Jesús aprovecha cualquier ocasión para enseñar a sus discípulos. Le ilusiona ayudarnos a entrar en contacto con su Padre, que se complace en nosotros. En este discurso, Cristo nos habla de qué decir en la oración, pero sobre todo de cómo escuchar. Sus lecciones son prácticas. Con la ayuda del Espíritu Santo podemos aprenderlas una y otra vez, sin cansarnos de comenzar y recomenzar en el arte de la oración. En nuestros corazones late esa petición humilde de los apóstoles a Jesús: «Señor, enséñanos a orar» (Lc 11,1).

«No todo el que me dice “Señor, Señor" entrará en el reino de los cielos» (Mt 7,21).
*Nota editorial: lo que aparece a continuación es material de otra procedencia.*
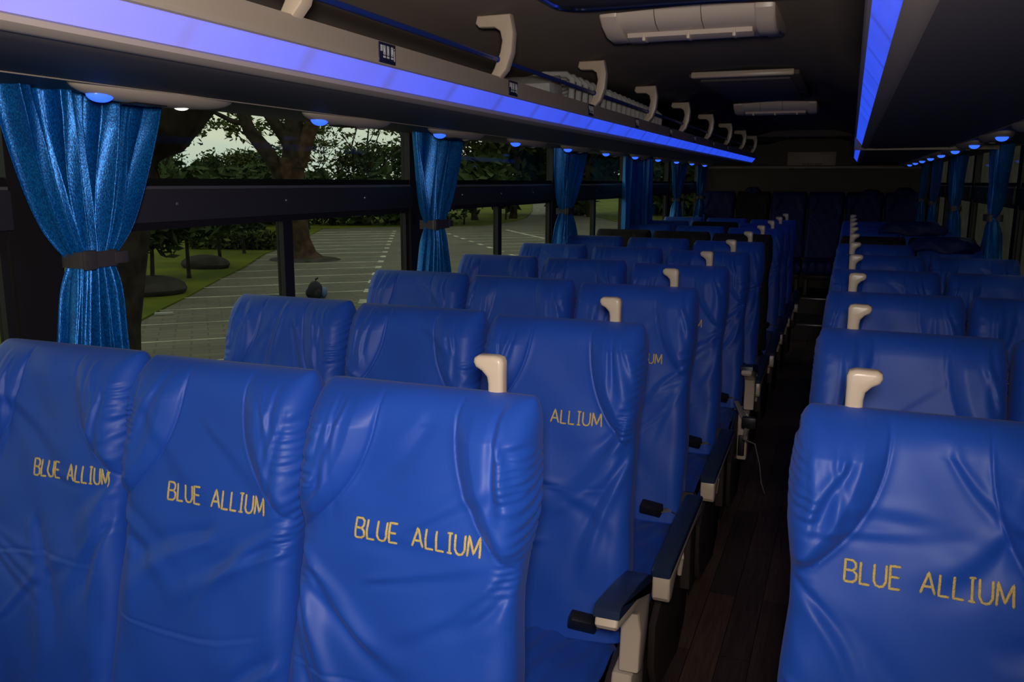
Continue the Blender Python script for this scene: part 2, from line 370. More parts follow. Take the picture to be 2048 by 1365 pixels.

Jesús deja claro que la oración es el camino para entrar en el cielo, para vivirlo ya aquí en nuestra peregrinación hacia la casa del Padre. Sin embargo, ¿dónde se esconde el fraude de la oración hecha de esa forma? La respuesta podría estar en las siguientes palabras: «¿No hemos profetizado en tu nombre y en tu nombre hemos echado demonios, y no hemos hecho en tu nombre muchos milagros?» (Mt 7,22). Quien se dirige así a Dios, puede que no le oiga porque se escucha sobre todo a sí mismo. En el fondo, comienza con un “Señor, Señor”, pero está anclado en el monólogo autorreferencial. Por eso, como decía san Josemaría, es necesario «que nuestro clamar ¡Señor! vaya unido al deseo eficaz de convertir en realidad esas mociones interiores, que el Espíritu Santo despierta en nuestra alma» (San Josemaría, Amigos de Dios, n. 243).
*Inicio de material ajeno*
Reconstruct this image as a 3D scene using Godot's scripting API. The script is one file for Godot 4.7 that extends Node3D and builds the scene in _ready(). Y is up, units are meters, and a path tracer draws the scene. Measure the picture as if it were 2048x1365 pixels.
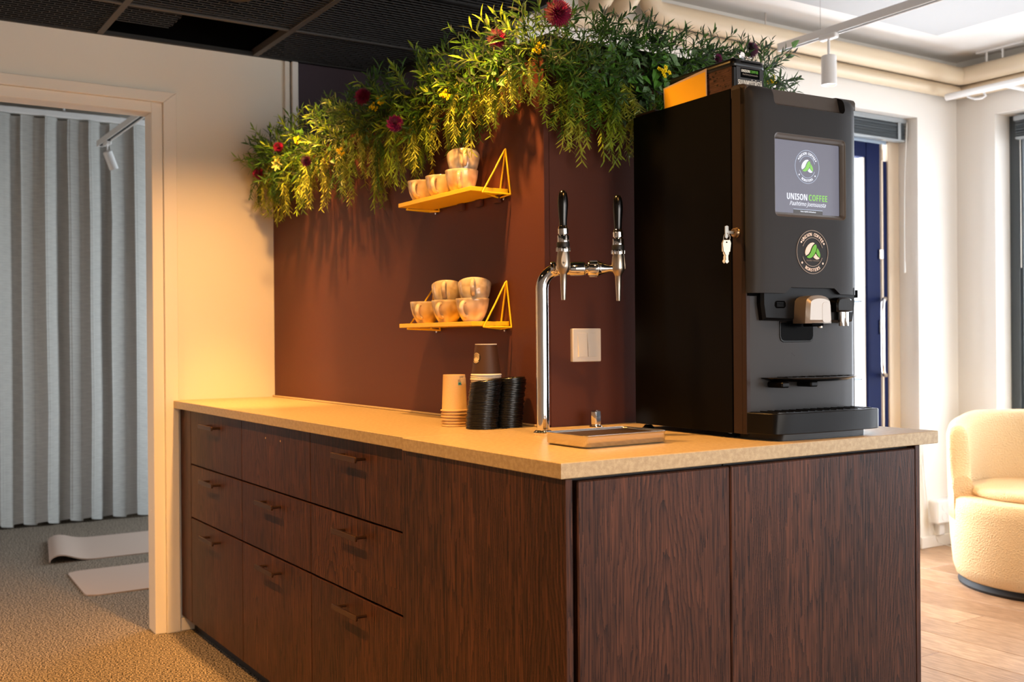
extends Node3D
# A coffee corner in an office: dark oak drawers under a beige worktop, a plum partition
# with two yellow shelves and an artificial plant garland, a coffee machine and a tap tower.

var M := {}
var names := {}
var rng := RandomNumberGenerator.new()

const XW := 0.4237      # face of the plum partition
const ZB := -2.606      # face of the cream wall
const ZP := -0.651      # end face of the partition
const TOP := 0.9        # worktop


func _ready():
	rng.seed = 4711
	# ---- camera -------------------------------------------------------------
	var cam := Camera3D.new()
	cam.name = "camera"
	add_child(cam)
	var at := CameraAttributesPhysical.new()
	at.frustum_focal_length = 12.0 / (682.5 / 2113.93)
	at.exposure_aperture = 5.6
	at.frustum_focus_distance = 2.45
	cam.attributes = at
	cam.fov = rad_to_deg(2.0 * atan(682.5 / 2113.93))
	cam.position = Vector3(-1.11764, 1.12526, 1.56287)
	cam.rotation = Vector3(deg_to_rad(-0.06994), deg_to_rad(-32.9703), deg_to_rad(-0.46411))
	cam.near = 0.05
	cam.far = 80.0
	cam.current = true
	# ---- sky and exposure ---------------------------------------------------
	var sky_mat := ProceduralSkyMaterial.new()
	sky_mat.sky_top_color = Color(0.86, 0.92, 1.0)
	sky_mat.sky_horizon_color = Color(0.97, 0.98, 1.0)
	sky_mat.ground_horizon_color = Color(0.93, 0.93, 0.93)
	sky_mat.ground_bottom_color = Color(0.6, 0.6, 0.6)
	var sky := Sky.new()
	sky.sky_material = sky_mat
	var env := Environment.new()
	env.background_mode = Environment.BG_SKY
	env.sky = sky
	env.background_energy_multiplier = 2.2
	env.tonemap_mode = Environment.TONE_MAPPER_LINEAR
	env.tonemap_exposure = 1.0
	env.sdfgi_enabled = true
	env.ssao_enabled = true
	env.ssil_enabled = true
	var we := WorldEnvironment.new()
	we.name = "world_environment"
	we.environment = env
	add_child(we)
	# ---- daylight at the windows: one soft light of the size of each opening -
	var day := Color(0.93, 0.96, 1.0)
	window_light("daylight_right_window", Vector3(4.46, 1.25, -0.95), Vector3(-1, 0, 0), Vector2(1.5, 2.0), day, 3.0)
	window_light("daylight_right_window_second", Vector3(4.46, 1.25, 1.55), Vector3(-1, 0, 0), Vector2(2.2, 2.0), day, 2.3)
	window_light("daylight_garden_door", Vector3(3.15, 1.1, -2.42), Vector3(0, 0, 1), Vector2(1.05, 2.0), day, 7.0)
	window_light("daylight_front_window", Vector3(0.2, 1.35, 4.42), Vector3(0, 0, -1), Vector2(2.8, 1.7), Color(1.0, 0.955, 0.90), 2.7)
	window_light("daylight_front_corner_window", Vector3(3.26, 1.2, 4.43), Vector3(0, 0, -1), Vector2(1.6, 2.1), day, 1.1)
	window_light("daylight_side_room_window", Vector3(2.34, 1.35, -4.25), Vector3(-1, 0, 0), Vector2(1.9, 1.7), Color(0.90, 0.96, 1.0), 2.1)
	window_light("daylight_side_room_second_window", Vector3(-2.46, 1.35, -4.25), Vector3(1, 0, 0), Vector2(1.7, 1.7), Color(1.0, 0.93, 0.86), 0.4)
	materials()
	room()
	ceiling_grid()
	left_room()
	right_room()
	cabinets()
	partition()
	shelves_and_cups()
	paper_cups_and_lids()
	tap_tower()
	coffee_machine()
	garland()
	downlights()


func window_light(called: String, where: Vector3, towards: Vector3, size: Vector2, col: Color, energy: float):
	var l := AreaLight3D.new()
	l.name = called
	l.area_size = size
	l.area_normalize_energy = false
	l.light_energy = energy
	l.light_color = col
	l.shadow_enabled = true
	l.area_range = 14.0
	l.area_attenuation = 2.0
	add_child(l)
	l.look_at_from_position(where, where + towards, Vector3.UP)


# ---------------------------------------------------------------- naming
func numbered(n: String) -> String:
	var k: int = names.get(n, 0)
	names[n] = k + 1
	return n if k == 0 else "%s_%03d" % [n, k]


func thing(called: String, label: String, category: String, at := Vector3.ZERO, turn := 0.0, group := "") -> Node3D:
	var o := Node3D.new()
	o.name = numbered(called)
	add_child(o)
	o.position = at
	o.rotation.y = turn
	tag(o, label, category, group)
	return o


func tag(o, label: String, category: String, group := ""):
	o.set_meta("label", label)
	o.set_meta("category", category)
	if group != "":
		o.set_meta("group", group)


func structure(called: String, label: String, category: String) -> Node3D:
	var o := thing(called, label, category)
	o.set_meta("kind", "structure")
	return o


func part(parent: Node3D, called: String, mesh: Mesh, mat: Material, x := Transform3D(), label := "") -> MeshInstance3D:
	var o := MeshInstance3D.new()
	var n := called
	var k := 0
	while parent.has_node(NodePath(n)):
		k += 1
		n = "%s_%03d" % [called, k]
	o.name = n
	o.mesh = mesh
	o.material_override = mat
	o.transform = x
	o.cast_shadow = GeometryInstance3D.SHADOW_CASTING_SETTING_ON
	parent.add_child(o)
	if label != "":
		o.set_meta("label", label)
	return o


func single(called: String, mesh: Mesh, mat: Material, label: String, category: String, at := Vector3.ZERO, turn := 0.0, group := "") -> MeshInstance3D:
	var o := MeshInstance3D.new()
	o.name = numbered(called)
	o.mesh = mesh
	o.material_override = mat
	add_child(o)
	o.position = at
	o.rotation.y = turn
	tag(o, label, category, group)
	return o


func copy_of(src: Node3D, called: String, label: String, group := "") -> Node3D:
	var o: Node3D = src.duplicate()
	o.name = numbered(called)
	add_child(o)
	o.set_meta("label", label)
	if group != "":
		o.set_meta("group", group)
	return o


# ---------------------------------------------------------------- shapes
func S() -> SurfaceTool:
	var s := SurfaceTool.new()
	s.begin(Mesh.PRIMITIVE_TRIANGLES)
	return s


func done(s: SurfaceTool) -> ArrayMesh:
	s.generate_normals()
	s.index()
	return s.commit()


# a triangle whose front is on the side that n points to
func tri(s: SurfaceTool, a: Vector3, b: Vector3, c: Vector3, n: Vector3):
	s.add_vertex(a)
	if (b - a).cross(c - a).dot(n) > 0.0:
		s.add_vertex(c)
		s.add_vertex(b)
	else:
		s.add_vertex(b)
		s.add_vertex(c)


func quad(s: SurfaceTool, a: Vector3, b: Vector3, c: Vector3, d: Vector3, n: Vector3):
	tri(s, a, b, c, n)
	tri(s, a, c, d, n)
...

Si queremos aprender a rezar de verdad, Jesús nos anima a acoger la palabra de Dios, a convertirla en nuestra roca. No son nuestras obras las que nos sostienen, sino su palabra, esa que nos habla sobre todo de su amor incondicional. Poner en práctica la palabra divina no implica realizar todo a la perfección, sino acogerla como un verdadero don, incluso cuando nos pide cosas difíciles, o no tenemos fuerzas ni ganas de escucharla. «Mejor es para mí la Ley de tu boca que montones de oro y plata» (Sal 119,72). Así, ni la lluvia de nuestras debilidades, ni los ríos desbordados de nuestras pasiones, ni los vientos de las dificultades podrán hacernos naufragar: «Me alcanzan angustia y tribulación, pero tus mandamientos son mi gozo» (Sal 119, 143).
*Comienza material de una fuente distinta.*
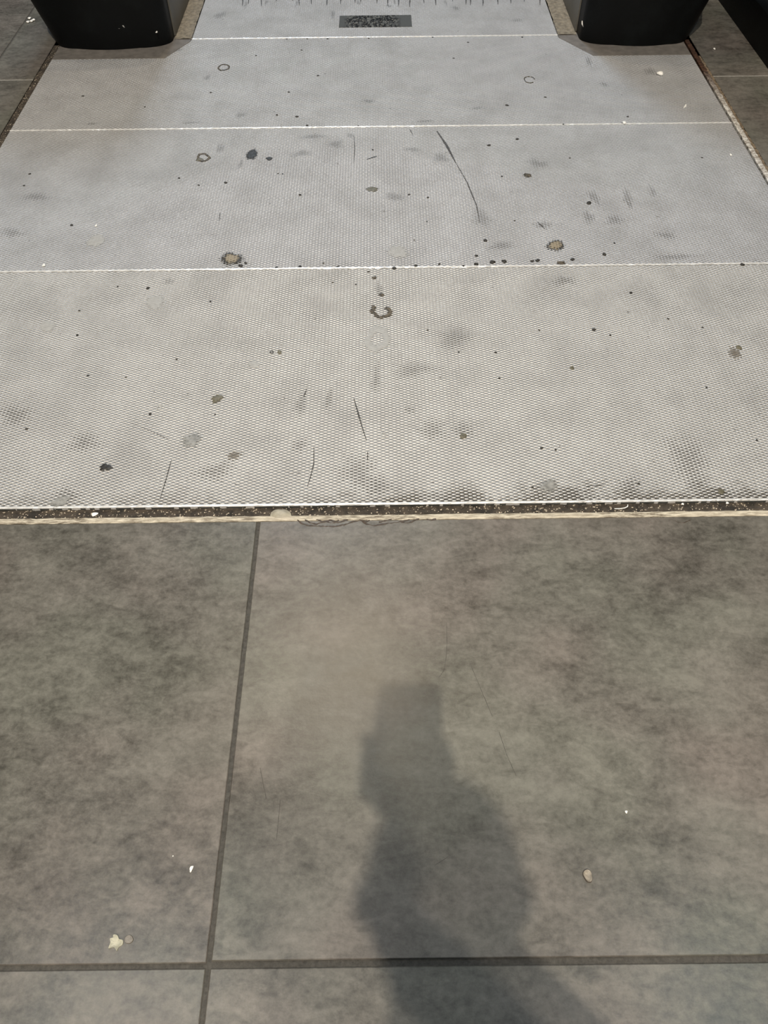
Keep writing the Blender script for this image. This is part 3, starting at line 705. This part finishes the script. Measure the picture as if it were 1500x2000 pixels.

Hoy podemos aprender de santos que, sin estar canonizados, tienen a Jesús en el centro de sus vidas. Son «los más pequeños; los enfermos que ofrecen sus sufrimientos por la Iglesia, por los demás, [...] tantos ancianos solos que rezan [...]; tantas mamás y padres de familia que llevan adelante con mucho trabajo su familia, la educación de los hijos, el trabajo cotidiano, los problemas, pero siempre con la esperanza en Jesús [...]; sacerdotes que no se hacen ver, pero que trabajan en las parroquias con mucho amor: la catequesis a los niños, la atención a los ancianos, los enfermos, la preparación a los recién casados. Y todos los días lo mismo, lo mismo, lo mismo. No se cansan porque en su cimiento está la roca». Por eso se les puede denominar los «santos de la vida cotidiana». Su testimonio nos invita a meditar en la «santidad oculta que existe en la Iglesia, la de los cristianos no de apariencia sino fundados en la roca, en Jesús» (Francisco, Homilía, 4-XII-2014).